Africa and Jazz (via Mail & Guardian Africa)

Full Title: Africa 3.0: How a new society is revealed by the continent’s jazz music and writers

I LISTEN to jazz music. A lot of it. And I like, especially the earlier material, of jazz musicians like South Africa’s Jonathan Butler. I am intrigued by the growth of jazz in East Africa, and have great admiration for the pioneering work the “leading men” of the current  generation of players like Kenya’s Chris Bittok have done.

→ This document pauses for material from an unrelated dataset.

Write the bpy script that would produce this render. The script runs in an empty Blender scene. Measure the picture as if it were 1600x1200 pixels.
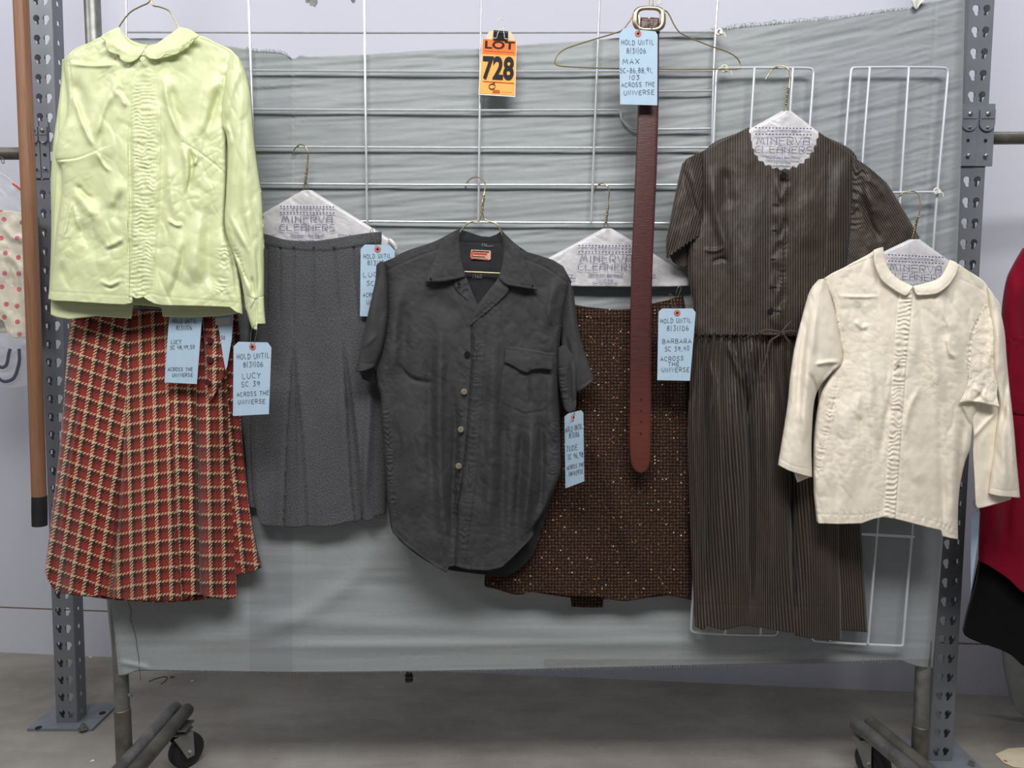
import bpy, math, random
import numpy as np
from mathutils import Vector, Matrix
random.seed(7)
PI = math.pi
sc = bpy.context.scene
COL = sc.collection

# ------------------------------------------------------------------ camera
F = 1150.0; TH = math.radians(4.9); CAM = (0.0, -1.6, 1.165)
cd = bpy.data.cameras.new('camera'); cam = bpy.data.objects.new('camera', cd); COL.objects.link(cam)
cam.location = CAM; cam.rotation_euler = (PI/2 - TH, 0, 0)
cd.sensor_width = 36; cd.lens = F/1600*36; cd.clip_start = .02
sc.camera = cam
sc.view_settings.view_transform = 'Standard'
try: sc.view_settings.look = 'None'
except Exception: pass
sc.view_settings.gamma = 1; sc.view_settings.use_curve_mapping = False
sc.view_settings.exposure = 0.0

def P(px, py, Y):
    """point of the vertical plane at distance Y that the photo shows at px,py"""
    px = np.asarray(px, float); py = np.asarray(py, float); Y = np.asarray(Y, float)
    dx = (px-800)/F; dy = (600-py)/F
    diry = math.cos(TH) + dy*math.sin(TH); dirz = -math.sin(TH) + dy*math.cos(TH)
    t = (Y-CAM[1])/diry
    return np.stack(np.broadcast_arrays(CAM[0]+dx*t, CAM[1]+diry*t, CAM[2]+dirz*t), -1)
def Pz(px, py, z):
    dx = (px-800)/F; dy = (600-py)/F
    diry = math.cos(TH)+dy*math.sin(TH); dirz = -math.sin(TH)+dy*math.cos(TH)
    t = (z-CAM[2])/dirz
    return np.array([CAM[0]+dx*t, CAM[1]+diry*t, z])

# ------------------------------------------------------------------ objects
def mesh(name, V, Fc, mat, parent=None, uv=None, smooth=True):
    V = np.asarray(V, float).reshape(-1, 3)
    me = bpy.data.meshes.new(name)
    off = np.array(root_loc(parent)) if parent is not None else np.zeros(3)
    if isinstance(Fc, np.ndarray) and Fc.ndim == 2:
        k = Fc.shape[1]; n = len(Fc)
        me.vertices.add(len(V)); me.vertices.foreach_set('co', (V-off).astype(np.float32).ravel())
        me.loops.add(n*k); me.loops.foreach_set('vertex_index', Fc.astype(np.int32).ravel())
        me.polygons.add(n); me.polygons.foreach_set('loop_start', (np.arange(n)*k).astype(np.int32))
        try: me.polygons.foreach_set('loop_total', np.full(n, k, np.int32))
        except Exception: pass
        me.update(calc_edges=True)
    else:
        me.from_pydata((V-off).tolist(), [], [list(f) for f in Fc])
    if uv is not None:
        l = me.uv_layers.new(name='UVMap')
        vi = np.empty(len(me.loops), np.int32); me.loops.foreach_get('vertex_index', vi)
        l.data.foreach_set('uv', np.asarray(uv, np.float32)[vi].ravel())
    me.materials.append(mat)
    if smooth: me.polygons.foreach_set('use_smooth', np.ones(len(me.polygons), bool))
    me.validate(clean_customdata=False)
    o = bpy.data.objects.new(name, me); COL.objects.link(o)
    if parent is not None: o.parent = parent
    return o
def root_loc(o):
    while o.parent is not None: o = o.parent
    return o.location
def tag(o, label=None, cat=None, group=None, kind=None):
    if label: o['label'] = label
    if cat: o['category'] = cat
    if group: o['group'] = group
    if kind: o['kind'] = kind
    return o
def thing(name, label, cat, loc=(0, 0, 0), group=None):
    o = bpy.data.objects.new(name, None); COL.objects.link(o); o.location = [float(a) for a in loc]
    o.empty_display_size = .05
    return tag(o, label, cat, group)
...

Yet, when Jonathan Butler performed recently in Nairobi, I bought a ticket but didn’t make it to the show, in the end. Bittok had a show on the weekend not too far from where I live, but I didn’t get to see him as I had planned. In both cases, I was derailed by work.

Not too long ago, barring a serious crisis, I would have put everything else aside and attended, because I would have waited for the performances for years – and if I had missed them I wouldn’t have had a chance to see them for a long while again.

Not any more. I can catch a Butler or Bittok performance any time I want to in a major African city, or one of the several jazz festivals on the continent that didn’t exist until the last few years.

The point is that I am spoilt for choice these days when it comes to jazz by African musicians. I can decide to listen to Ugandan jazz musicians, and have my fill of Pragmo, Brian Mugenyi, and Isiah Katumwa.

I can do Kenya and have Aaron Rimbui, Joseph Hellon, Bittok…the list is endless.

I can dive into South Africa and, where do I start? Hugh Masekela doesn’t count. He is not mortal; he is up there with the gods. Jimmy Dludlu, Sipho Mabuse, and the younger pretenders to the throne Bokani Dyer, Tutu Puoane, and Simphiwe Dana.